Greetings from a parallel universe. I refer, of course, to rural France, to which the Naughtons have temporarily decamped. I’m writing this sitting in front of the house we are renting from friends, after a modest lunch of baguettes, tomato and brie washed down with chilled white wine.
This is the view through our front gate.
The second pair of gates, over the road, leads into the garden that goes with the house. The only sounds are those of birds and, somewhere in the distance, the crowing of a cockerel (or should that be a coq?) Behind the house, the kids are swimming in the pool, or playing ping-pong, or feeding the pet sheep which come with the place.
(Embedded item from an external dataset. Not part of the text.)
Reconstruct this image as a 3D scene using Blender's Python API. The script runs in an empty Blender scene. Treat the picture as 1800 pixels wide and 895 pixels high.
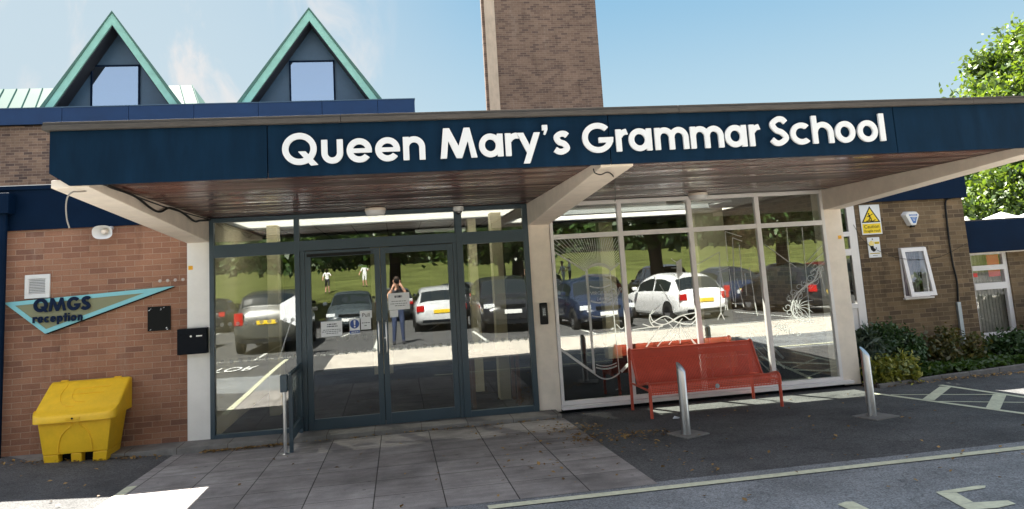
import bpy, bmesh, math, random
import numpy as np
from mathutils import Vector, Matrix, noise as mnoise
R = math.radians
random.seed(7)
sc = bpy.context.scene
col = sc.collection

# ------------------------------------------------------------------ camera
CF, CPY, CYAW, CPIT, CROL = 1319.109, 301.390, 0.159844, 0.135187, -0.0622379
CPOS = Vector((2.53911, -10.73873, 1.9080))
fwd = Vector((math.sin(CYAW)*math.cos(CPIT), math.cos(CYAW)*math.cos(CPIT), math.sin(CPIT)))
r0 = Vector((math.cos(CYAW), -math.sin(CYAW), 0)); u0 = r0.cross(fwd)
rt = math.cos(CROL)*r0 + math.sin(CROL)*u0
up = -math.sin(CROL)*r0 + math.cos(CROL)*u0
cam = bpy.data.cameras.new('camera'); camo = bpy.data.objects.new('camera', cam); col.objects.link(camo)
camo.matrix_world = Matrix(((rt.x, up.x, -fwd.x, CPOS.x), (rt.y, up.y, -fwd.y, CPOS.y), (rt.z, up.z, -fwd.z, CPOS.z), (0, 0, 0, 1)))
cam.sensor_fit = 'HORIZONTAL'; cam.sensor_width = 36.0; cam.lens = CF/1800*36
cam.shift_x = 0.0; cam.shift_y = -(447.5-CPY)/1800
cam.clip_start = 0.05; cam.clip_end = 2000
sc.camera = camo

# ------------------------------------------------------------------ light and sky
SUN = Vector((-0.317, 0.70, 1.0)).normalized()
EL = math.asin(SUN.z); AZ = math.atan2(SUN.x, SUN.y)
world = bpy.data.worlds.new('World'); sc.world = world; world.use_nodes = True
wn = world.node_tree; wn.nodes.clear()
sky = wn.nodes.new('ShaderNodeTexSky'); sky.sky_type = 'NISHITA'; sky.sun_disc = False
sky.sun_elevation = EL; sky.sun_rotation = AZ; sky.air_density = 1.0; sky.dust_density = 0.6; sky.ozone_density = 2.0
bg = wn.nodes.new('ShaderNodeBackground'); bg.inputs['Strength'].default_value = 0.088
wout = wn.nodes.new('ShaderNodeOutputWorld')
tc = wn.nodes.new('ShaderNodeTexCoord')
def wdot(v):
    n = wn.nodes.new('ShaderNodeVectorMath'); n.operation = 'DOT_PRODUCT'
    wn.links.new(tc.outputs['Generated'], n.inputs[0]); n.inputs[1].default_value = v; return n.outputs['Value']
def wmap(sock, a, b, c=0.0, d=1.0):
    n = wn.nodes.new('ShaderNodeMapRange'); n.interpolation_type = 'SMOOTHSTEP'
    wn.links.new(sock, n.inputs[0]); n.inputs[1].default_value = a; n.inputs[2].default_value = b
    n.inputs[3].default_value = c; n.inputs[4].default_value = d; return n.outputs[0]
def wmul(a, b):
    n = wn.nodes.new('ShaderNodeMath'); n.operation = 'MULTIPLY'
    for i, s in enumerate((a, b)):
        if isinstance(s, float): n.inputs[i].default_value = s
        else: wn.links.new(s, n.inputs[i])
    return n.outputs[0]
def pxdir(px, py): return ((px-900)/CF*rt - (py-CPY)/CF*up + fwd).normalized()
mp = wn.nodes.new('ShaderNodeMapping'); mp.inputs['Scale'].default_value = (3.0, 1.0, 1.4); mp.inputs['Rotation'].default_value = (0, R(-52), 0)
wn.links.new(tc.outputs['Generated'], mp.inputs[0])
nz = wn.nodes.new('ShaderNodeTexNoise'); nz.inputs['Scale'].default_value = 4.2; nz.inputs['Detail'].default_value = 7; nz.inputs['Roughness'].default_value = 0.58; nz.inputs['Distortion'].default_value = 0.6
wn.links.new(mp.outputs[0], nz.inputs['Vector'])
cl = wmap(nz.outputs['Fac'], 0.44, 0.66)
near = wmap(wdot(pxdir(330, 110)), math.cos(R(17)), math.cos(R(3)))
haze_l = wmap(wdot(pxdir(-150, 160)), math.cos(R(42)), math.cos(R(4)), 0.0, 0.85)
zsep = wn.nodes.new('ShaderNodeSeparateXYZ'); wn.links.new(tc.outputs['Generated'], zsep.inputs[0])
low = wmap(zsep.outputs['Z'], 0.42, 0.10, 0.0, 1.0)
def wmix(a, b, f, mode='MIX'):
    n = wn.nodes.new('ShaderNodeMixRGB'); n.blend_type = mode
    for i, s_ in ((1, a), (2, b)):
        if isinstance(s_, tuple): n.inputs[i].default_value = (*s_, 1)
        else: wn.links.new(s_, n.inputs[i])
    if isinstance(f, float): n.inputs[0].default_value = f
    else: wn.links.new(f, n.inputs[0])
    return n.outputs[0]
whit = wmix(sky.outputs[0], (2.2, 2.12, 2.0), 0.70)                      # thin high haze over the whole sky
blue = wmix((0.48, 0.98, 1.44), (1.08, 1.43, 1.60), low)      # clear blue paling to the horizon, south side
pale = wmix(blue, (1.18, 1.40, 1.53), haze_l)
cloudy = wmix(pale, (1.66, 1.60, 1.57), wmul(wmul(cl, near), 0.9))
south = wmap(wdot(Vector((math.sin(R(12)), math.cos(R(12)), 0.2)).normalized()), math.cos(R(88)), math.cos(R(50)))
wn.links.new(wmix(whit, cloudy, south), bg.inputs[0]); wn.links.new(bg.outputs[0], wout.inputs[0])
sl = bpy.data.lights.new('sun', 'SUN'); sl.energy = 5.0; sl.angle = R(0.53); sl.color = (1.0, 0.95, 0.86)
so = bpy.data.objects.new('sun', sl); col.objects.link(so)
so.rotation_euler = (-SUN).to_track_quat('-Z', 'Y').to_euler()
vs = sc.view_settings; vs.view_transform = 'Standard'; vs.look = 'None'; vs.gamma = 1.0; vs.use_curve_mapping = False
vs.exposure = 2.6
sc.render.engine = 'CYCLES'
cy = sc.cycles; cy.use_denoising = True; cy.max_bounces = 10; cy.transparent_max_bounces = 24; cy.glossy_bounces = 5; cy.diffuse_bounces = 5
cy.caustics_reflective = False; cy.caustics_refractive = False; cy.sample_clamp_indirect = 6

# ------------------------------------------------------------------ helpers
def at(px, py, Y):
    """point of the plane y = Y seen at pixel (px, py) of the 1800 px photograph"""
    px = float(px); py = float(py); d = (px-900)/CF*rt - (py-CPY)/CF*up + fwd
    t = (Y-CPOS.y)/d.y
    return CPOS + d*t
def gz(x, y):
    z = -0.09 - 0.028*max(min(y, 2.0), -8.0)
    if x < -0.3: z += 0.05*min(-0.3-x, 2.5)*(1.0 if y > -4 else max(0.0, 1-(-4-y)/4))
    return z
def gp(px, py):
    """point of the ground seen at a pixel"""
    px = float(px); py = float(py); d = (px-900)/CF*rt - (py-CPY)/CF*up + fwd
    t = (-0.09-0.028*CPOS.y-CPOS.z)/(d.z+0.028*d.y)
    return CPOS + d*t
WL = {}
def tag(o, label=None, cat=None, group=None, kind=None):
    if label: o['label'] = label
    if cat: o['category'] = cat
    if group: o['group'] = group
    if kind: o['kind'] = kind
    return o
def thing(name, label, cat, loc=(0, 0, 0), group=None):
    o = bpy.data.objects.new(name, None); col.objects.link(o); o.location = loc
    o.empty_display_size = 0.1; WL[o] = Vector(loc)
    return tag(o, label, cat, group)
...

It’s unbelievably peaceful, and quite, quite beautiful. But it also has wireless broadband, via a satellite link, so the Middle Ages it ain’t.
Someone said once that the English middle classes regard France as one giant delicatessen. Well, I’m not English, so that lets me off the hook. But I love rural France, and the way the society takes food seriously. This morning we went to the market in Aulnay, and gaped — as we always do in French markets — at the quality and abundance of the fruit and vegetables on sale. Last night we ate Charente melons and drank champagne and a beautiful liqueur called Pineau which comes from a cave just down the road.
I love France because it allows one to escape the suffocating Anglo-American bubble in which Blair’s Britain now finds itself trapped. What annoys me most about that is the way its ideologues arrogantly maintain that there is no other reality — that American-style liberal capitalism is now the only possible reality.
Of course France has its problems, and the rural France that the Naughtons love is no doubt partly sustained by the European subsidies so anathema to Thatcher and Blair, but it seems to me that, as a society, the French strike a better balance between life and work. They are better tuned to the demands of nature and the weather. They are more civilised. In that sense, France genuinely resides in a parallel universe — as part of what Don ‘War Lite’ Rumsfeld sneeringly called ‘Old Europe’. Long may it continue that way.